Wednesday, August 16, 2017

Ziggy

The Morning Show is a blog companion to the podcast audio

  Good morning!  Here's another New York story for you:
   I shouldered the guitar, and the backpack, and hoisted the broom guitar
up the grimy subway stairs, emerging into a cool Sunday afternoon, deliciously overcast in New York City.  Fishing a box of granola bars out of the pack, I settled on a Central Park bench and let the "the sounds of the city settle like dust" as Simon and Garfunkle would sing.  Not outputting my usual roar of blues on a broom guitar let me hear, watch, and observe.  The cyclists rolled by, horses trotted, pulling carriages of rich tourists, and the breeze personally congratulated everyone who had chosen to spend the afternoon outside.

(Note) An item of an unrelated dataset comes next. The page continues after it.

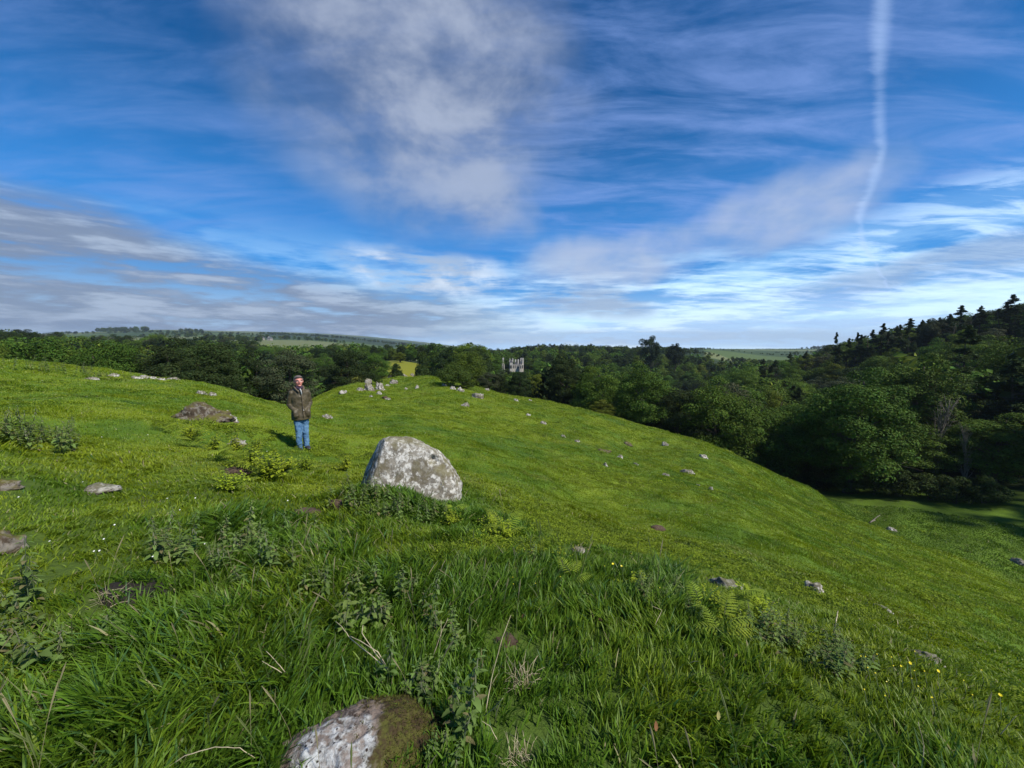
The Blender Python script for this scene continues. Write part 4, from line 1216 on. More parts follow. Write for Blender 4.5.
# ------------------------------------------------------------------ nettles
def leaf_shape(L, W, seg, fold, droop, serr=.18):
    """toothed pointed leaf along +x; returns verts, tris"""
    V = []; T = []
    for i in range(seg + 1):
        s = i / seg
        w = W * math.sin(PI * min(s * .92 + .08, 1)) ** .8 * (1 - .25 * s)
        if i % 2: w *= 1 - serr
        z = -droop * L * s * s
        V += [(L * s, -w, z + fold * w), (L * s, 0, z), (L * s, w, z + fold * w)]
    for i in range(seg):
        a = i * 3
        T += [(a, a + 1, a + 4), (a, a + 4, a + 3), (a + 1, a + 2, a + 5), (a + 1, a + 5, a + 4)]
    return np.array(V), np.array(T)

def rotz(V, a):
    c, s = math.cos(a), math.sin(a)
    return np.stack([V[:, 0] * c - V[:, 1] * s, V[:, 0] * s + V[:, 1] * c, V[:, 2]], 1)
def roty(V, a):
    c, s = math.cos(a), math.sin(a)
    return np.stack([V[:, 0] * c + V[:, 2] * s, V[:, 1], -V[:, 0] * s + V[:, 2] * c], 1)

def nettle_meshes(seed, ht):
    rg = random.Random(seed)
    pts = []; p = Vector((0, 0, -.03)); d = Vector((rg.uniform(-.2, .2), rg.uniform(-.2, .2), 1)).normalized()
    k = 10
    for i in range(k + 1):
        pts.append(p.copy()); d = (d + Vector((rg.uniform(-.05, .05), rg.uniform(-.05, .05), 0))).normalized(); p = p + d * (ht / k)
    mb = MB(); mb.tube(pts, [.0032 - .0018 * i / k for i in range(k + 1)], 5)
    stem = mb.mesh('stem', M_STEM)
    Vs = []; Ts = []; Cs = []; b = 0
    nodes = int(ht / .034)
    for i in range(nodes):
        f = .18 + .82 * (i + 1) / nodes
        q = f * k; j = min(int(q), k - 1); c = pts[j].lerp(pts[j + 1], q - j)
        L = .056 * (1 - .62 * max(f - .55, 0) / .45) * rg.uniform(.8, 1.15); a0 = (i % 2) * PI / 2 + rg.uniform(-.3, .3)
        for o_ in ((0, PI) if f < .97 else (0, PI / 2, PI, 3 * PI / 2)):
            V, T = leaf_shape(L, L * .30, 8, .35, rg.uniform(.25, .7))
            V = roty(V, -rg.uniform(-.1, .55)); V[:, 0] += .010; V = rotz(V, a0 + o_ + rg.uniform(-.2, .2)) + np.array(c)
            Vs.append(V); Ts.append(T + b); b += len(V)
            colr = np.array([.135, .200, .048]) * rg.uniform(.75, 1.25)
            if rg.random() < .06: colr = np.array([.18, .16, .07])
            Cs.append(np.tile(colr, (len(V), 1)))
        if .6 < f < .95:   # hanging flower strings
            for o_ in range(3):
                a = rg.uniform(0, 2 * PI); V, T = leaf_shape(.03, .003, 3, 0, 1.2); V = rotz(V, a) + np.array(c)
                Vs.append(V); Ts.append(T + b); b += len(V); Cs.append(np.tile([.16, .17, .10], (len(V), 1)))
    return stem, mesh_fast('leaves', np.concatenate(Vs), np.concatenate(Ts), None, np.concatenate(Cs), M_NETTLE)
NET = [nettle_meshes(s, h) for s, h in ((1, .24), (2, .30), (3, .36), (4, .27), (5, .40))]

def nettles(px, py, n, spread, label, sc=1.0, dy=0):
    x0, y0, z0 = hit(px, py)
    e = link('nettle_clump', None, None, label, 'nettles', 'nettle clumps in the rough grass', loc=(x0, y0, z0))
    rg = random.Random(int(px * 7 + py))
    for i in range(n):
        a = rg.uniform(0, 2 * PI); q = math.sqrt(rg.random()) * spread
        x, y = x0 + math.cos(a) * q * 1.3, y0 + math.sin(a) * q
        st, lf = NET[rg.randrange(5)]
        s = link('stem', st, e); s.location = (x - x0, y - y0, h1(x, y) - z0); s.rotation_euler = (rg.uniform(-.2, .2), rg.uniform(-.2, .2), rg.uniform(0, 6.28)); k = sc * rg.uniform(.75, 1.15); s.scale = (k, k, k)
        link('leaves', lf, s)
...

  Ziggy sat down on the bench a little ways down.  His face matched his worker's hands, and he leaned forward with a slightly confused look when I said "Come here often?"  My rat-a-tat-tat English was just a bit too fast for him, so I slowed it down, learned his name, mentioned the David Bowie reference to his name (to no avail), and we begin to converse.  I thought he might have had enough, but then he told me he welcomed the opportunity to practice his English, so we kept talking, and he grew more animated and confident in his words.  He was born in Poland, and moved to Iran as a younger man to work for a chemical company.  He had a choice of learning Arabic or English, and he chose the latter.  Then the war came.  He eventually ended up in America, and he learned how to do auto body work.  He doesn't have any family here, black cars are harder to paint as the bondo has to be right, but white cars can be tricky with the color matching. He might get a new job in Jersey.  I offered him my last granola bar, thanked him for the chat, and wandered off, as the stories biked by on that Sunday afternoon.